SUARAPANTAU.COM, JAKARTA – Persaudaraan Jurnalis Muslim Indonesia (PJMI) menggelar diskusi publik dampak hukum dan sosial hadirnya Undang-Undang Informasi dan Transaksi Elektronik (ITE).
Kegiatan bekerjasama dengan Barisan Nusantara diselenggarakan di Jakarta Timur, Rabu 14 September 2022.
Hadir sebagai narasumber Andi Warnerin Syaputra yang juga merupakan advokat dan aktivis senior.
Andi Warnerin Syaputra membedah sejumlah pasal UU ITE berpotensi menjadi pasal karet yang memiliki konsekuensi hukum terhadap aktivitas publik di era digital saat ini.
“Sejumlah pasal di UU ITE dapat menjerat pengguna internet atau piranti online,” tuturnya.
Pasal 27 ayat (3) di Undang-Undang No.11 tahun 2008 tentang Informasi dan Transaksi Elektronik (ITE) disebut sebagai ‘pasal karet’.
Lebih lanjut, Andi Warnerin menyampaikan, Pasal 27 ayat (3) UU ITE didalamnya melarang setiap orang dengan sengaja dan tanpa hak mendistribusikan dan/atau mentransmisikan dan/atau membuat dapat diaksesnya informasi elektronik dan/atau dokumen elektronik yang memiliki muatan penghinaan dan/atau pencemaran nama baik.
Menurutnya, UU ITE banyak menjerat masyarakat atau netizen dalam menggunakan media sosial.
Namun, hal berbeda dengan jurnalis melansir berita untuk kepentingan umum melalui jaringan internet.
Meskipun demikian, kata Andi, jurnalis dituntut harus profesional dan bertugas sesuai dengan kode etik.
” Masuk internet banyak kriminal yang kita ketahui banyak transaksi bebas.
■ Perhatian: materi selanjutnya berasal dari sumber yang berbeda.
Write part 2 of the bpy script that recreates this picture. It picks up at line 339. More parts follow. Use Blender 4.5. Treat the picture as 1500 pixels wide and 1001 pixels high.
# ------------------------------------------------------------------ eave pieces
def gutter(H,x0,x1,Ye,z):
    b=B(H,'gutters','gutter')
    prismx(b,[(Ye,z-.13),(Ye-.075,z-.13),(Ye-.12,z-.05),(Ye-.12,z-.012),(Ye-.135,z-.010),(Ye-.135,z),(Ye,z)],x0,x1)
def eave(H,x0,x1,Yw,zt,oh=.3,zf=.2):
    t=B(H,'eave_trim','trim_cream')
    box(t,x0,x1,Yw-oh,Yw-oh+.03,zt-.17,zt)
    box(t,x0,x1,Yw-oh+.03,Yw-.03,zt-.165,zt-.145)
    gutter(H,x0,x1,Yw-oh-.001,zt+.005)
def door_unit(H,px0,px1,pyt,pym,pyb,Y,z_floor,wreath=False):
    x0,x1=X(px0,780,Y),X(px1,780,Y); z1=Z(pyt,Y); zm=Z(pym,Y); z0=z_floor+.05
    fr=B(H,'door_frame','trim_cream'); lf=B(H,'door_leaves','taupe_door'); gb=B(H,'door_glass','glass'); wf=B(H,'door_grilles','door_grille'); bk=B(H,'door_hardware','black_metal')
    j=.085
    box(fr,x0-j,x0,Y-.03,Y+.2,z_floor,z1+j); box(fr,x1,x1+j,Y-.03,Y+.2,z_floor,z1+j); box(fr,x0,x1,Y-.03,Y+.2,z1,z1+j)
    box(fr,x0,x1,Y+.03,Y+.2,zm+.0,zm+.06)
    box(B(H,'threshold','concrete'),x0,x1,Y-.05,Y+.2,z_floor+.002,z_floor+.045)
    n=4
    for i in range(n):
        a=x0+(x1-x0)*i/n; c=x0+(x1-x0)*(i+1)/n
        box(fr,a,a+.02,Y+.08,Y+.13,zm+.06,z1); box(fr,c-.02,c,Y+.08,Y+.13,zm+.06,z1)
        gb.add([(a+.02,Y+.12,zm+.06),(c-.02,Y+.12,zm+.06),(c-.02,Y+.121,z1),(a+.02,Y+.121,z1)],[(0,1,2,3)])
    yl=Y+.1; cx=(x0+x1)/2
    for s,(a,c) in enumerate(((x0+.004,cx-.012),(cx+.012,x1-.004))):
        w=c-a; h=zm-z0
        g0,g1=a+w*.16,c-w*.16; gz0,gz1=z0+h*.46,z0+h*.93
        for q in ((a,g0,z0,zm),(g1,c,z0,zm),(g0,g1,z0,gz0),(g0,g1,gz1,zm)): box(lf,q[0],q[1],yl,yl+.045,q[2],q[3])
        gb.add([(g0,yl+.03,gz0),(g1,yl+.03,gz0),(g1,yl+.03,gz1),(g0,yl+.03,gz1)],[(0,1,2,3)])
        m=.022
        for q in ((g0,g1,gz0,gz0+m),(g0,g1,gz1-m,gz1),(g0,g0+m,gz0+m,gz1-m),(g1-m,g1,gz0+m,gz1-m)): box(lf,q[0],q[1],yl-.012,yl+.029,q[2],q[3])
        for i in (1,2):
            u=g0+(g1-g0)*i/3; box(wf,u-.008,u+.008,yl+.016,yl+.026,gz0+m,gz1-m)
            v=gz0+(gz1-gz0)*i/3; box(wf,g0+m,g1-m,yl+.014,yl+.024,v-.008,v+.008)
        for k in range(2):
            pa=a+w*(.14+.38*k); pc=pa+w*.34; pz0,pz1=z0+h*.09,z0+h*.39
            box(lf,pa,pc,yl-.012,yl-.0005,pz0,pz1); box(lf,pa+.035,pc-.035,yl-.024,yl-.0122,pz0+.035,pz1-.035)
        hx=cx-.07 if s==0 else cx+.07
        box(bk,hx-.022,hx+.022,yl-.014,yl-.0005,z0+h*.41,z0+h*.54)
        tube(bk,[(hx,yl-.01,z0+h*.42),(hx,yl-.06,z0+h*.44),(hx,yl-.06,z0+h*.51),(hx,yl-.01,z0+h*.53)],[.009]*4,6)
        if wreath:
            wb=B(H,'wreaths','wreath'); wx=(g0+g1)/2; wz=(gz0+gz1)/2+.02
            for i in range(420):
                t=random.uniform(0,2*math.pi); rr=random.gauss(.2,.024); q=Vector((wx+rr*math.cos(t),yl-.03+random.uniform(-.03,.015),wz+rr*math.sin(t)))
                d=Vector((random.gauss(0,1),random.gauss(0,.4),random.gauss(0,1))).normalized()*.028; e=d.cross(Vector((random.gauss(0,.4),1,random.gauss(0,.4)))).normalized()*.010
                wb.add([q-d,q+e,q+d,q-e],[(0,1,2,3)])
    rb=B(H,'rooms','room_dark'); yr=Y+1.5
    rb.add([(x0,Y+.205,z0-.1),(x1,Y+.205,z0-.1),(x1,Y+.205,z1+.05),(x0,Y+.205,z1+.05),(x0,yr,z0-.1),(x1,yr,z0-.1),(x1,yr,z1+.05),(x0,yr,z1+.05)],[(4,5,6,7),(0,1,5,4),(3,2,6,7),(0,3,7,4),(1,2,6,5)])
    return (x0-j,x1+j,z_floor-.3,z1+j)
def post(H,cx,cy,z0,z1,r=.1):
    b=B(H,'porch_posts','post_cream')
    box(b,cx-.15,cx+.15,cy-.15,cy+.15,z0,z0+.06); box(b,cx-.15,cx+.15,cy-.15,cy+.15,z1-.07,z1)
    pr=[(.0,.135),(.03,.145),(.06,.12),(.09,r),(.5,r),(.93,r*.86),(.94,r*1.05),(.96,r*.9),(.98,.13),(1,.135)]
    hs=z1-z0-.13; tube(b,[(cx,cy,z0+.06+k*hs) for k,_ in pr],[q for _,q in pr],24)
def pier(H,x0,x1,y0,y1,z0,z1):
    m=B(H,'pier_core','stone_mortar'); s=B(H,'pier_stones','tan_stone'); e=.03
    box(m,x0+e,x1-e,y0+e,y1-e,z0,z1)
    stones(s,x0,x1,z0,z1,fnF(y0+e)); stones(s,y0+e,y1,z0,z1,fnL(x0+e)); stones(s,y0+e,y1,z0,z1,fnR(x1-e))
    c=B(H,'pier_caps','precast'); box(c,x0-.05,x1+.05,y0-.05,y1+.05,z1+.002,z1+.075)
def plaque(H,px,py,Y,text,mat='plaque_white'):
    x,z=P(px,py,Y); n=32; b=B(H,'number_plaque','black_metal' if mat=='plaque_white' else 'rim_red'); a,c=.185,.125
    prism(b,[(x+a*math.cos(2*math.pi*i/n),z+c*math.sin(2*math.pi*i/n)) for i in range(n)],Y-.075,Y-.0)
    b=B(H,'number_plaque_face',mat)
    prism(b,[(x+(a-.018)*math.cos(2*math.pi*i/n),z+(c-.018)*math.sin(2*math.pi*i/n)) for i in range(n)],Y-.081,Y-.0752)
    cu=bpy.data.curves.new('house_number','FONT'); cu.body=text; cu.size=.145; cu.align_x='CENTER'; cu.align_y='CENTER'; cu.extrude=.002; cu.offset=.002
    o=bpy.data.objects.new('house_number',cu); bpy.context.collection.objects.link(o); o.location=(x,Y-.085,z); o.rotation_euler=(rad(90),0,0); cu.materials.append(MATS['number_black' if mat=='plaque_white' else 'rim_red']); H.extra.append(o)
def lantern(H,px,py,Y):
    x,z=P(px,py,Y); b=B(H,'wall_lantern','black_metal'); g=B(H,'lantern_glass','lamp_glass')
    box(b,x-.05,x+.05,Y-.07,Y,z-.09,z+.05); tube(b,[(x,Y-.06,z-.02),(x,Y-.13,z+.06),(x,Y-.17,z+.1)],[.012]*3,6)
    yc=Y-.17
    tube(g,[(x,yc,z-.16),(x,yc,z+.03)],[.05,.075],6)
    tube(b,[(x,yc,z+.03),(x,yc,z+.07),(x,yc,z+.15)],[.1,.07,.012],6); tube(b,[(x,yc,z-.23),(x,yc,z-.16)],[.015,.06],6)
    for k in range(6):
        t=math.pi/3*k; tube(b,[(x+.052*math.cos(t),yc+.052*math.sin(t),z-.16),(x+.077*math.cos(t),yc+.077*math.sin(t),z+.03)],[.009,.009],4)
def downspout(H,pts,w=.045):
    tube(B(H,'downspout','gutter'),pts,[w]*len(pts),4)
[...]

Kalau dulu ada yang meminta pulsa sekian. Bertapa masif-nya internet, perlu dilakukan regulasi UU ITE kehadirannya terkesan terburu-buru seperti KUHP,” jelas Andi yang bergelut di bidang hukum, Rabu (14/9/2022).
Turut di paparkan oleh Andi tentang perbedaan UU ITE dengan KUHP disela-sela diskusi dengan Persaudaraan Jurnalis Muslim Indonesia (PJMI) dan Barisan Nusantara (BN) di Jakarta.
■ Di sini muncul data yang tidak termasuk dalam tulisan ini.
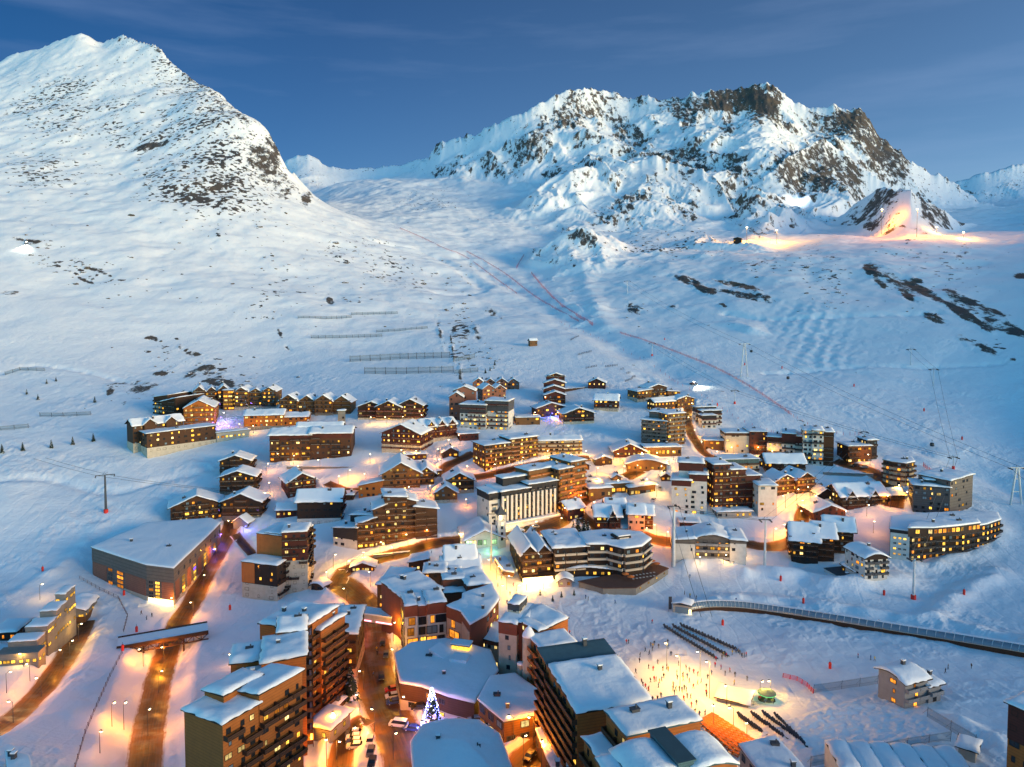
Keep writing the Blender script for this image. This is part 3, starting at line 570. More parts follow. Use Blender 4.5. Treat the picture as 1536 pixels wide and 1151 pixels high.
def face_of(v, f):
    x0, x1, y0, y1 = v['x0'], v['x1'], v['y0'], v['y1']
    if f == 'F': return Vector((x0, y0, 0)), Vector((1, 0, 0)), x1 - x0, 0.0, Vector((0, -1, 0))
    if f == 'R': return Vector((x1, y0, 0)), Vector((0, 1, 0)), y1 - y0, R(90), Vector((1, 0, 0))
    if f == 'L': return Vector((x0, y1, 0)), Vector((0, -1, 0)), y1 - y0, R(-90), Vector((-1, 0, 0))
    return Vector((x1, y1, 0)), Vector((-1, 0, 0)), x1 - x0, R(180), Vector((0, 1, 0))
def openings(root, v, f, cnt):
    """windows and balconies of one side of one volume"""
    o, d, L, rz, nrm = face_of(v, f); fl, fh = v['fl'], v['h'] / max(1, v['fl']); ax, pl = roofprof(v)
    sp = v['wsp']; n = max(1, int(round(L / sp))); st = L / n; ww, wh = v['ww'], v['wh']
    extra = 1 if (v['r'] > fh * .8) else 0
    for k in range(v['f0'], fl + extra):
        zc = k * fh + fh * .55
        if k == fl: zc = v['h'] + min(.3 * v['r'], fh * .5)
        b0 = None
        for i in range(n):
            p = o + d * (st * (i + .5)); a = p.x if ax == 'x' else p.y
            if zc + wh / 2 + .25 > interp(pl, a): continue
            if RNG.random() < v['skip'] or cnt['window'] >= 98: continue
            cnt['window'] += 1
            lit = RNG.random() < v['lit']; g = RNG.choice(v['glow']) if lit else ('glass_dark' if RNG.random() < .85 else 'glass_blue')
            q_ = d * (RNG.uniform(-.12, .12) * st); obj('window', winmesh(g, v['frame']), root, (p.x + q_.x, p.y + q_.y, zc), rz, (ww * (1 if v['reg'] else RNG.choice((.6, .85, 1, 1.15, 1.6))), 1, wh))
        if f in v['bal'] and k >= v['b0'] and k < fl + extra and cnt['balcony'] < 98:
            m = max(1, int(round(L / v['bsp']))); bw = L / m
            for i in range(m):
                p = o + d * (bw * (i + .5)); a = p.x if ax == 'x' else p.y
                if zc > interp(pl, a) - .3: continue
                if v['bskip'] and RNG.random() < v['bskip']: continue
                cnt['balcony'] += 1
                obj('balcony', balmesh(v['bmat']), root, (p.x, p.y, k * fh + .03 + .013 * (i % 2)), rz, (bw * v['bfill'], v['bdep'], 1.05))
DEF = dict(roof='flat', r=0, wsp=3.1, ww=1.25, wh=1.3, lit=.4, skip=.10, bal='', bsp=6.6, bfill=.96, bdep=1.2, b0=1, f0=0, glow=GLOW, frame='dark_wood', bmat='dark_wood', bskip=0, reg=False, ov=.7, th=.55, chim=1, wall='brown_wood', low=None, upper=None, snow=True, base=7, roofmat='dark_wood', faces=None)
def raise_vol(root, v, cnt, k):
    ax, pl = roofprof(v); ov = v['ov']
    b0, b1 = (v['y0'], v['y1']) if ax == 'x' else (v['x0'], v['x1'])
    m = MB(); extr(pl, ax, b0, b1, -v['base'], v['wall'], m); wl = m.build('wall', root)
    if v['low']:
        mat, frac = v['low']; m = MB(); e = .06; zt = v['h'] * frac
        m.box((v['x0'] - e, v['y0'] - e, -v['base']), (v['x1'] + e, v['y1'] + e, zt), mat); m.build('lower_wall', root)
    if v['upper']:
        mat, frac = v['upper']; e = .06; m = MB(); extr([(a + (-e if i == 0 else e if i == len(pl) - 1 else 0), z - .05) for i, (a, z) in enumerate(pl)], ax, b0 - e, b1 + e, v['h'] * frac, mat, m); m.build('attic_wall', root)
    # roof board
    s0 = (pl[1][1] - pl[0][1]) / max(.1, pl[1][0] - pl[0][0]); s1 = (pl[-1][1] - pl[-2][1]) / max(.1, pl[-1][0] - pl[-2][0])
    ep = [(pl[0][0] - ov, pl[0][1] - s0 * ov)] + pl[1:-1] + [(pl[-1][0] + ov, pl[-1][1] + s1 * ov)]
    up = [(a, z + .28) for a, z in ep]; dn = [(a, z + .01) for a, z in ep]; n = len(ep)
    poly = dn + up[::-1]; f = (lambda a, b, z: (a, b, z)) if ax == 'x' else (lambda a, b, z: (b, a, z))
    q = len(poly); vs = [f(a, b0 - ov, z) for a, z in poly] + [f(a, b1 + ov, z) for a, z in poly]; m = MB(); fs = []
    for i in range(n - 1):
        for o_ in (0, q): t = (o_ + i, o_ + i + 1, o_ + q - 2 - i, o_ + q - 1 - i); fs.append(t if (o_ == 0) == (ax == 'x') else t[::-1])
    for i in range(q): t = (i, q + i, q + (i + 1) % q, (i + 1) % q); fs.append(t if ax == 'x' else t[::-1])
    rf = m.add(vs, fs, v['roofmat']).build('roof', root)
    if v['snow']:
        c = .12; snow_slab('snow_cover', ax, [(up[0][0] + c, up[0][1])] + up[1:-1] + [(up[-1][0] - c, up[-1][1])], b0 - ov + c, b1 + ov - c, v['th'], k * 7 + RNG.randrange(90), rf)
    for i in range(v['chim']):
        x = v['x0'] + (v['x1'] - v['x0']) * RNG.uniform(.2, .8); y = v['y0'] + (v['y1'] - v['y0']) * RNG.uniform(.25, .85)
        kd = RNG.random() < .5; obj('chimney' if kd else 'roof_vent', chimesh(kd), rf, (x, y, interp(pl, x if ax == 'x' else y) + .45), 0)
    sides = v['faces']
    if sides is None:
        M = root.matrix_basis; sides = ''
        for f in 'FLR':
            o, d, L, rz, nrm = face_of(v, f); c = M @ (o + d * (L / 2)); nw = M.to_3x3() @ nrm
            if nw.dot(Vector((0, 0, c.z)) - c) > 0: sides += f
    for f in sides: openings(root, v, f, cnt)
def frame_at(Lp, Rp, top, H=None):
    """origin, bearing, width and height of a front between two photo pixels; with H the pixels mark the eaves instead of the foot"""
    if H is None:
        a, b = hit(*Lp), hit(*Rp); u, e = ray(Lp[0], top); zt = CZ + e * a.y; h = zt - min(a.z, b.z)
    else:
        a, b = hit(*Lp, H), hit(*Rp, H); h = H; zt = (a.z + b.z) / 2; a.z = b.z = zt - H
    z = zt - h; yaw = math.atan2(b.y - a.y, b.x - a.x); W = math.hypot(b.x - a.x, b.y - a.y)
    return Vector((a.x, a.y, z)), yaw, W, h
BLD = {}
def B(name, label, Lp, Rp, top, D, H=None, vols=None, cat='building', group=None, fl=None, **kw):
    """vols: (x0, x1 as shares of the front, y0, y1 in metres, height as a share, options)"""
    o, yaw, W, h = frame_at(Lp, Rp, top, H); root = thing(name, label, cat, o, yaw, group); bpy.context.view_layer
    root.matrix_basis  # location and bearing are already set
    cnt = dict(window=0, balcony=0)
    for k, v in enumerate(vols or [(0, 1, 0, D, 1, {})]):
        q = dict(DEF); q.update(kw); q.update(v[5]); hh = h * v[4]
        q.update(x0=v[0] * W, x1=v[1] * W, y0=v[2], y1=v[3], h=hh)
        q['fl'] = q.get('floors') or (max(1, int(round(hh / 2.9))) if fl is None else max(1, int(round(fl * v[4]))))
        raise_vol(root, q, cnt, k)
    BLD[label] = (root, W, h, D); return root
def gables(n, D, r, step=.0, **kw):
    """n gables side by side along the front, every other one set back and a little lower"""
    return [(i / n, (i + 1) / n, (i % 2) * 2.0, D, 1 - .07 * (i % 2) - step * i, dict(roof='gy', r=r, **kw)) for i in range(n)]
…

Ia menambahkan, Pasal penghinaan kepala negara telah melalui proses moratorium di Mahkamah Konstitusi (MK). Pasal 134 terkait penghinaan kepala negara dibatalkan di MK. Berbeda dengan Pasal 28 ayat (2) UU ITE, justru menyasar terhadap para aktivis.
Pasal ini berbunyi: “Setiap orang dengan sengaja dan tanpa hak menyebarkan informasi yang ditujukan untuk menimbulkan rasa kebencian atau permusuhan individu dan/atau kelompok masyarakat tertentu berdasarkan atas suku, agama, ras, dan antargolongan (SARA)”.
Selain itu, internet saat ini banyak dimanfaatkan untuk komersial yakni dalam bentuk bisnis online.
Kini, para produsen memanfaatkan sarana elektronik untuk memasarkan produk dan langkah tersebut dianggap lebih efektif. Apalagi, transaksi apapun saat ini menggunakan sistem online.
Untuk saat ini, mulai dari pemasaran hingga jasa ojek online semua melalui sarana elektronik. Andi mengungkapkan perkembangan teknologi dan informasi melalui internet dinilai sangat dahsyat.
“Setelah diterbitkan Undang-Undang ITE Pasal 27, 28 menyoal pelaku usaha sengaja tanpa hak memberitakan bohong kerugian konsumen melalui elektronik. Kita dulu belanja di supermarket harga sama dengan di barcode,” kata Andi sebagai narasumber.
Beberapa penanggap, peserta dari Persaudaraan Jurnalis Muslim Indonesia (PJMI) dalam kesempatan tersebut, berharap agar dimasa depan keberadaan UU ITE ini tidak lagi diterapkan dengan semena-mena, apalagi untuk membungkam lawan-lawan politik yang bersebrangan.